A Christian Science Monitor writer speculates, “It's a pretty good bet that, as Libyan leader Muammar Qaddafi sits in his fortified compound, Western airstrikes targeting his military, that Qaddafi rues the day he heeded US pressures and gave up his nuclear weapons program.”
And, more than a bet, it's now a matter of record that North Korean and Iranian leaders interpret Colonel Qaddafi's plight as a lesson in why not to compromise with the US and other international powers on nuclear development. Their assumption is that, were Qaddafi still in possession of his nuclear and other WMD programs, the West would have thought twice before it attacked.
The Obama administration has often said Iran and North Korea face that same choice that Qaddafi once did. But at this juncture in time why would North Korea be willing to compromise its nuclear programs?
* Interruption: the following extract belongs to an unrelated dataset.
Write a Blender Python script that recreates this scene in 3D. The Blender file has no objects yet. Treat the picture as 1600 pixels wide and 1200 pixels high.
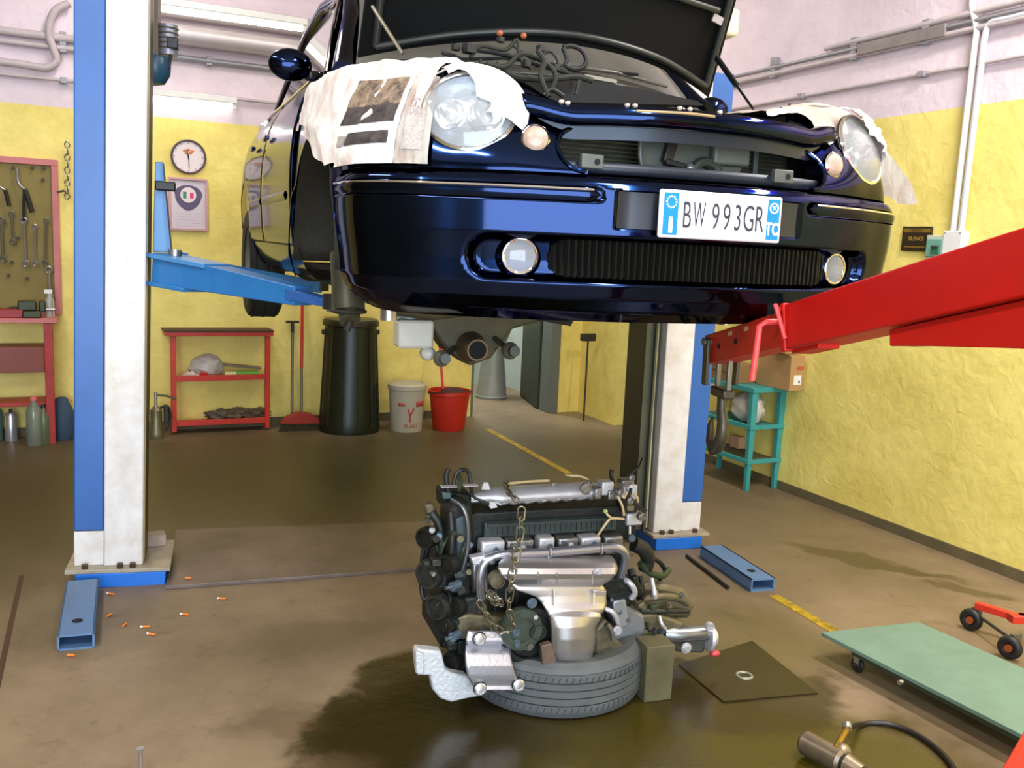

North Korea was even more direct than Iran in addressing the "lessons" of Libya. Calling the deal the US extended to Qaddafi in 2003 "an invasion tactic to disarm the country," Pyongyang’s Foreign Ministry declared this week that Libya's nuclear dismantlement "turned out to be a mode of aggression whereby the [US] coaxed [Libya] with such sweet words as 'guarantee of security' and 'improvement of relations' to disarm, and then swallowed it up by force."
Pyongyang and Tehran have concluded that "the US and its allies had a plan for premeditated treachery [against Qaddafi] where none likely existed," writes Doug Bandow in Friday's online issue of The National Interest.